• The task:
Retype word for word the first line of the listing and each line after it up to the line with "PI = math.pi", with the pictures taken out.

• Data:
•••
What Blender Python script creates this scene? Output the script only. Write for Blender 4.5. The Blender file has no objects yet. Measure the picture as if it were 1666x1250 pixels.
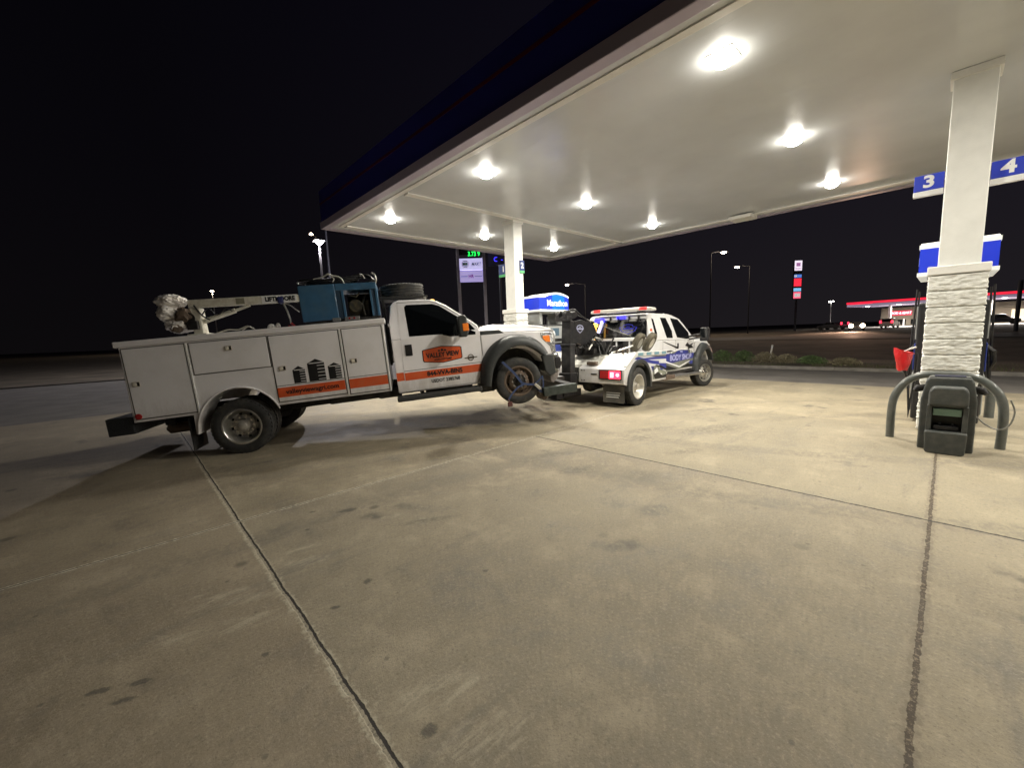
import bpy, bmesh, math, random
from mathutils import Vector, Matrix, noise
random.seed(7)
S = bpy.context.scene
COL = S.collection
PI = math.pi

# ---------------------------------------------------------------- camera
cam_d = bpy.data.cameras.new("camera"); cam = bpy.data.objects.new("camera", cam_d); COL.objects.link(cam)
PITCH, ROLL, YAW = math.radians(-6.963), math.radians(-2.106), math.radians(46.867)
fwd = Vector((math.cos(YAW)*math.cos(PITCH), math.sin(YAW)*math.cos(PITCH), math.sin(PITCH)))
rgt = Vector((math.sin(YAW), -math.cos(YAW), 0)); upv = rgt.cross(fwd)
r2 = math.cos(ROLL)*rgt + math.sin(ROLL)*upv; u2 = -math.sin(ROLL)*rgt + math.cos(ROLL)*upv
cam.matrix_world = Matrix(((r2.x, u2.x, -fwd.x, 0), (r2.y, u2.y, -fwd.y, 0), (r2.z, u2.z, -fwd.z, 1.6), (0, 0, 0, 1)))
cam_d.sensor_width = 36; cam_d.lens = 36*663.62/1666; cam_d.clip_end = 2000; cam_d.clip_start = 0.05
S.camera = cam

# ---------------------------------------------------------------- night sky
W = bpy.data.worlds.new("World"); S.world = W; W.use_nodes = True
wn = W.node_tree; wn.nodes.clear()
wo = wn.nodes.new("ShaderNodeOutputWorld"); bg = wn.nodes.new("ShaderNodeBackground")
tc = wn.nodes.new("ShaderNodeTexCoord"); sx = wn.nodes.new("ShaderNodeSeparateXYZ"); rp = wn.nodes.new("ShaderNodeValToRGB")
wn.links.new(tc.outputs["Generated"], sx.inputs[0]); wn.links.new(sx.outputs[2], rp.inputs[0])
e = rp.color_ramp.elements
e[0].position = 0.0; e[0].color = (.0105, .0090, .0105, 1)
e[1].position = 0.75; e[1].color = (.0030, .0026, .0062, 1)
k = rp.color_ramp.elements.new(.3); k.color = (.0068, .0058, .0090, 1)
wn.links.new(rp.outputs[0], bg.inputs[0])
dt = wn.nodes.new("ShaderNodeVectorMath"); dt.operation = 'DOT_PRODUCT'; wn.links.new(tc.outputs["Generated"], dt.inputs[0]); dt.inputs[1].default_value = (.85, -.5, 0)
mr = wn.nodes.new("ShaderNodeMapRange"); mr.inputs[1].default_value = -.4; mr.inputs[2].default_value = 1.0; mr.inputs[3].default_value = .34; mr.inputs[4].default_value = 1.35
wn.links.new(dt.outputs["Value"], mr.inputs[0]); wn.links.new(mr.outputs[0], bg.inputs[1])
wn.links.new(bg.outputs[0], wo.inputs[0])
S.view_settings.view_transform = 'Standard'; S.view_settings.look = 'None'
S.view_settings.exposure = 0.0; S.view_settings.gamma = 1.0
try:
    S.cycles.max_bounces = 6; S.cycles.sample_clamp_indirect = 4.0
    S.cycles.use_denoising = True
except Exception: pass

CANOPY_W = 172.0          # each canopy luminaire
POLE_W = 12000.0
LAMP_COL = (1.0, .945, .82)

# ---------------------------------------------------------------- materials
MATS = {}
def mat(name, col, rough=.5, metal=0.0, emit=None, es=0.0, vary=0.0, vscale=6.0, bump=0.0, bscale=40.0, coat=0.0, trans=0.0, dirt=None, dscale=3.0, damt=.5, stretch=None, spec=None, splash=None):
    if name in MATS: return MATS[name]
    m = bpy.data.materials.new(name); m.use_nodes = True; MATS[name] = m
    nt = m.node_tree; b = nt.nodes["Principled BSDF"]
    b.inputs["Base Color"].default_value = (*col, 1); b.inputs["Roughness"].default_value = rough
    b.inputs["Metallic"].default_value = metal
    if coat: b.inputs["Coat Weight"].default_value = coat; b.inputs["Coat Roughness"].default_value = .08
    if trans: b.inputs["Transmission Weight"].default_value = trans
    if spec is not None: b.inputs["Specular IOR Level"].default_value = spec
    if emit: b.inputs["Emission Color"].default_value = (*emit, 1); b.inputs["Emission Strength"].default_value = es
    if vary or bump or dirt:
        t = nt.nodes.new("ShaderNodeTexCoord"); src = t.outputs["Object"]
        if stretch:
            mp = nt.nodes.new("ShaderNodeMapping"); mp.inputs["Scale"].default_value = stretch
            nt.links.new(src, mp.inputs[0]); src = mp.outputs[0]
        last = None
        if vary:
            n = nt.nodes.new("ShaderNodeTexNoise"); n.inputs["Scale"].default_value = vscale; n.inputs["Detail"].default_value = 6
            nt.links.new(src, n.inputs["Vector"])
            r = nt.nodes.new("ShaderNodeValToRGB"); el = r.color_ramp.elements
            el[0].position = .3; el[1].position = .7
            el[0].color = (*[c*(1-vary) for c in col], 1); el[1].color = (*[min(1, c*(1+vary)) for c in col], 1)
            nt.links.new(n.outputs[0], r.inputs[0]); last = r.outputs[0]
        if dirt:
            n = nt.nodes.new("ShaderNodeTexNoise"); n.inputs["Scale"].default_value = dscale; n.inputs["Detail"].default_value = 8; n.inputs["Roughness"].default_value = .65
            nt.links.new(src, n.inputs["Vector"])
            r = nt.nodes.new("ShaderNodeValToRGB"); el = r.color_ramp.elements
            el[0].position = .45; el[0].color = (0, 0, 0, 1); el[1].position = .75; el[1].color = (damt, damt, damt, 1)
            nt.links.new(n.outputs[0], r.inputs[0])
            mx = nt.nodes.new("ShaderNodeMixRGB"); nt.links.new(r.outputs[0], mx.inputs[0])
            if last: nt.links.new(last, mx.inputs[1])
            else: mx.inputs[1].default_value = (*col, 1)
            mx.inputs[2].default_value = (*dirt, 1); last = mx.outputs[0]
        if splash:      # road dirt thrown up the lower panels
            z0_, z1_, am_, dc_ = splash
            sp_ = nt.nodes.new("ShaderNodeSeparateXYZ"); nt.links.new(t.outputs["Object"], sp_.inputs[0])
            n = nt.nodes.new("ShaderNodeTexNoise"); n.inputs["Scale"].default_value = 5; n.inputs["Detail"].default_value = 9; n.inputs["Roughness"].default_value = .7
            mp2 = nt.nodes.new("ShaderNodeMapping"); mp2.inputs["Scale"].default_value = (1.6, 1, .5); nt.links.new(t.outputs["Object"], mp2.inputs[0]); nt.links.new(mp2.outputs[0], n.inputs["Vector"])
            a1 = nt.nodes.new("ShaderNodeMath"); a1.operation = 'MULTIPLY_ADD'; nt.links.new(n.outputs[0], a1.inputs[0]); a1.inputs[1].default_value = -.9; nt.links.new(sp_.outputs[2], a1.inputs[2])
            m1 = nt.nodes.new("ShaderNodeMapRange"); m1.interpolation_type = 'SMOOTHSTEP'; nt.links.new(a1.outputs[0], m1.inputs[0])
            m1.inputs[1].default_value = z1_-.45; m1.inputs[2].default_value = z0_-.45; m1.inputs[3].default_value = 0; m1.inputs[4].default_value = am_
            mx = nt.nodes.new("ShaderNodeMixRGB"); nt.links.new(m1.outputs[0], mx.inputs[0])
            if last: nt.links.new(last, mx.inputs[1])
            else: mx.inputs[1].default_value = (*col, 1)
            mx.inputs[2].default_value = (*dc_, 1); last = mx.outputs[0]
        if last: nt.links.new(last, b.inputs["Base Color"])
        if bump:
            n = nt.nodes.new("ShaderNodeTexNoise"); n.inputs["Scale"].default_value = bscale; n.inputs["Detail"].default_value = 5
            nt.links.new(src, n.inputs["Vector"])
            bp = nt.nodes.new("ShaderNodeBump"); bp.inputs["Strength"].default_value = bump; bp.inputs["Distance"].default_value = .02
            nt.links.new(n.outputs[0], bp.inputs["Height"]); nt.links.new(bp.outputs[0], b.inputs["Normal"])
    return m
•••
• Task result:
What Blender Python script creates this scene? Output the script only. Write for Blender 4.5. The Blender file has no objects yet. Measure the picture as if it were 1666x1250 pixels.
import bpy, bmesh, math, random
from mathutils import Vector, Matrix, noise
random.seed(7)
S = bpy.context.scene
COL = S.collection
PI = math.pi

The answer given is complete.